(Washington) Le juge Clarence Thomas, considéré comme le plus conservateur de la Cour suprême américaine, fait face à une nouvelle controverse après que le média ProPublica a révélé jeudi qu’un milliardaire conservateur avait payé l’éducation privée d’un membre de sa famille.

Clarence Thomas s’était déjà retrouvé dans la tempête début avril, quand ProPublica avait révélé qu’il avait accepté, sans les déclarer, des cadeaux coûteux, dont des vols en jet privé ou des croisières sur un mégayacht, de la part du même homme d’affaires, Harlan Crow.

Dans son article publié jeudi, ProPublica indique qu’en 2008, Clarence Thomas avait décidé d’envoyer son petit-neveu adolescent – qu’il élevait avec son épouse « comme un fils » depuis ses six ans – dans une école privée à plus de 6000 dollars par mois.

Mais un relevé bancaire de l’école Hidden Lake Academy de juillet 2009 montre que les frais de scolarité pour l’adolescent ce mois-là ont été payés par l’entreprise d’Harlan Crow, Crow Holdings.

Selon Christopher Grimwood, un ancien responsable de l’école cité par ProPublica, M. Crow a payé pour toute sa scolarité – soit un an.
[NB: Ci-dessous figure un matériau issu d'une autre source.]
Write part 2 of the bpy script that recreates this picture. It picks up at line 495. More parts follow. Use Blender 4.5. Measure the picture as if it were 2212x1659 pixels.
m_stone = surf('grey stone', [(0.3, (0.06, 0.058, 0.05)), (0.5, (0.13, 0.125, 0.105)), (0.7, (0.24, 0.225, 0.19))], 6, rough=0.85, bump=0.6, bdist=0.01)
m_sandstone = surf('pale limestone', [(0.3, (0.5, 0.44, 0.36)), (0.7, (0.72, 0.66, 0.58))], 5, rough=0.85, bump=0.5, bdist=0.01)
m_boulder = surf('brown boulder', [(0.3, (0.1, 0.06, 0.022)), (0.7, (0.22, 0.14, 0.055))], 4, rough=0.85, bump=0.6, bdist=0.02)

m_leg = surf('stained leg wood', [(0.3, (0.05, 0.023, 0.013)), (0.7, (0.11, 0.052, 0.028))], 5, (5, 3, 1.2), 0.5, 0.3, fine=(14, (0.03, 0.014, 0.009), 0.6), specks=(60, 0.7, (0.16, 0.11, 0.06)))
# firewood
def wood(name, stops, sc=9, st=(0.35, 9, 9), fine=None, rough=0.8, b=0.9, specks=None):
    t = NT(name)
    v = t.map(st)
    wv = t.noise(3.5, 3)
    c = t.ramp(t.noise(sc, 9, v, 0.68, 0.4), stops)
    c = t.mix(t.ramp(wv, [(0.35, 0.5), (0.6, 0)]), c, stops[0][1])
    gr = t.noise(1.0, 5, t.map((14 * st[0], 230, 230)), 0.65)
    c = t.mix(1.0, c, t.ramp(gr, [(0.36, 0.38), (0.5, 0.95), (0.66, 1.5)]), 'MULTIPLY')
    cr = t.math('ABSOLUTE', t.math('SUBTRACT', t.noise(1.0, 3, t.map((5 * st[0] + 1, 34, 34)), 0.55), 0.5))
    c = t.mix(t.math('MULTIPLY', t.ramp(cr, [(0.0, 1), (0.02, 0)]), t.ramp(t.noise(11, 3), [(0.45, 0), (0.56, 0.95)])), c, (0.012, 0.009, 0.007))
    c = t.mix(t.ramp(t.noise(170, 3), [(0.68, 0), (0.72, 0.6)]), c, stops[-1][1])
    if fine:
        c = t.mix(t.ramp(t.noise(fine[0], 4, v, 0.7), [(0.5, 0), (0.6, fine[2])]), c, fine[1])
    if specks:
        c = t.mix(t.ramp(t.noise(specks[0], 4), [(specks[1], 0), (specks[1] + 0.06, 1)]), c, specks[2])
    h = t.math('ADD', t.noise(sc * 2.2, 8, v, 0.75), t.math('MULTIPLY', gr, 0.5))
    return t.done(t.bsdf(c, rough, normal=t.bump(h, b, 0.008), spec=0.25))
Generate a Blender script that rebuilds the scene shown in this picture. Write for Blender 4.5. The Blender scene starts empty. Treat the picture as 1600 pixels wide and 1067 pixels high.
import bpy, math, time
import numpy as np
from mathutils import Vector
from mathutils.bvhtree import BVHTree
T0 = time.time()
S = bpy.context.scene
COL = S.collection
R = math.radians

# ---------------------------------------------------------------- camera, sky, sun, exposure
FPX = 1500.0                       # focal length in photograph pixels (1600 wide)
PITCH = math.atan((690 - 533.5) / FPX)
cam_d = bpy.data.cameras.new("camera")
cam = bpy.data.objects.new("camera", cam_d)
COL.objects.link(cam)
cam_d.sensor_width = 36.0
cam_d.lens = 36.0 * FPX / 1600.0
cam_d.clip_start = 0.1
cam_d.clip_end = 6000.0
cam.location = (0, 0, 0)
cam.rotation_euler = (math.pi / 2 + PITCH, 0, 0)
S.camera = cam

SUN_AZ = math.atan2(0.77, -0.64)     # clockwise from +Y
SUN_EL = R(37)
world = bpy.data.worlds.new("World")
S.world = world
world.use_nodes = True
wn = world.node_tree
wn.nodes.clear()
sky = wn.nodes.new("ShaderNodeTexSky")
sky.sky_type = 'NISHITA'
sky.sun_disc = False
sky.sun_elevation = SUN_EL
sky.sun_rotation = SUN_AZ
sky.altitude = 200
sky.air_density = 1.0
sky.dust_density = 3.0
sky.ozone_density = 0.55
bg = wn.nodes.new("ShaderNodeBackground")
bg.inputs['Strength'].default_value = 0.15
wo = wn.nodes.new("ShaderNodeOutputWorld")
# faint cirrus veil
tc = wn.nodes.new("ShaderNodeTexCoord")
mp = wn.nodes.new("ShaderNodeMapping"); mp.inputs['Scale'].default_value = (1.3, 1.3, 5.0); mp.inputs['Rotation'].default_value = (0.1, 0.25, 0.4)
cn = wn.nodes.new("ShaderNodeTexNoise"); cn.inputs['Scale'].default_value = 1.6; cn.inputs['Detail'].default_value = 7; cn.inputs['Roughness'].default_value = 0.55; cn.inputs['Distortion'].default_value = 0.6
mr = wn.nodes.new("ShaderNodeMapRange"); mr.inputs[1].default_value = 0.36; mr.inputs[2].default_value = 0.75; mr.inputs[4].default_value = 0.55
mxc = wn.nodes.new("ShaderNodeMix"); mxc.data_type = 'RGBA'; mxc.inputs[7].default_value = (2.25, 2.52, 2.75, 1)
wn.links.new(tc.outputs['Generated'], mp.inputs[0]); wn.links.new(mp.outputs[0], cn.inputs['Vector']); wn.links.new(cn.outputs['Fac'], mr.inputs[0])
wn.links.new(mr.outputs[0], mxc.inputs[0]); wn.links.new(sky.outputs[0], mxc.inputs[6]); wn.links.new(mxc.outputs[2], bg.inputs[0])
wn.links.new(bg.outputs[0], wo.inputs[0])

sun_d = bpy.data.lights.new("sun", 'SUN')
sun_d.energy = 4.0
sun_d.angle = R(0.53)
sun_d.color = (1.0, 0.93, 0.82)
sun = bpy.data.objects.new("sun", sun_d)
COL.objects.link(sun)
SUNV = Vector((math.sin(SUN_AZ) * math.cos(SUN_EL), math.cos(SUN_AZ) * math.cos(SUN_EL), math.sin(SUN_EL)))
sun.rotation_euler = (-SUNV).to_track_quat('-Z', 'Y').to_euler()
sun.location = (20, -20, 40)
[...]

Il aurait aussi payé sa scolarité dans une autre école privée.

Le juge Thomas, à la Cour suprême depuis 1991, n’a jamais fait état de ces paiements dans ses déclarations financières annuelles, d’après le média américain.

Code éthique contraignant

Magnat de l’immobilier, le milliardaire Harlan Crow est l’un des plus importants donateurs du parti républicain aux États-Unis.  

Sollicités par l’AFP, ni Crow Holdings ni le juge Thomas n’avaient répondu dans l’immédiat.

Le bureau d’Harlan Crow a déclaré auprès de ProPublica que le milliardaire « était attaché de longue date à l’importance d’une éducation de qualité et à l’aide aux moins privilégiés, en particulier la jeunesse à risque ».

L’avocat Mark Paoletta, qui s’est présenté comme « un ami du juge Thomas » et qui a été l’avocat de son épouse Ginni Thomas, a affirmé sur Twitter que Harlan Crow avait payé deux années d’école pour le petit-neveu de Clarence Thomas, en rejetant tout manquement à l’éthique.

Les amis du couple Thomas « les ont aidés à faire tout ce qui était possible pour offrir un avenir à de cet enfant », a déclaré M. Paoletta, affirmant que les règles de déclarations financières « n’incluent pas “petit-neveu” » dans la définition d’un enfant à charge, pour lequel des cadeaux doivent être déclarés.

L’influent sénateur démocrate Dick Durbin a réitéré jeudi son appel à la mise en place d’un code éthique contraignant pour les juges à la Cour suprême.

« La réputation et la crédibilité de la Cour sont en jeu », a-t-il affirmé dans un communiqué.

Vente d’une propriété

Après les révélations d’avril, certains élus démocrates avaient appelé à la « démission immédiate » de Clarence Thomas.

Il s’était défendu en assurant que les règles encadrant les déclarations autour de ce type de séjours avaient changé et que M. Crow n’avait aucune affaire en cours devant la Cour suprême.

Le juge de 74 ans n’est pas le seul à avoir attiré l’attention.

Selon Politico, son collègue conservateur Neil Gorsuch a vendu, juste après sa confirmation à la Cour suprême en 2017, une grande propriété dans le Colorado au directeur du cabinet d’avocats Greenberg Traurig, qui plaide régulièrement des affaires devant la haute cour.

Autrefois l’une des institutions les plus respectées du pays, le temple américain du droit – qui tranche les importants débats de société comme la peine de mort ou l’avortement – voit son étoile pâlir à cause des polémiques à répétition.  

Nommés à vie, ses neuf juges sont les seuls juges fédéraux à échapper à un code de conduite explicite.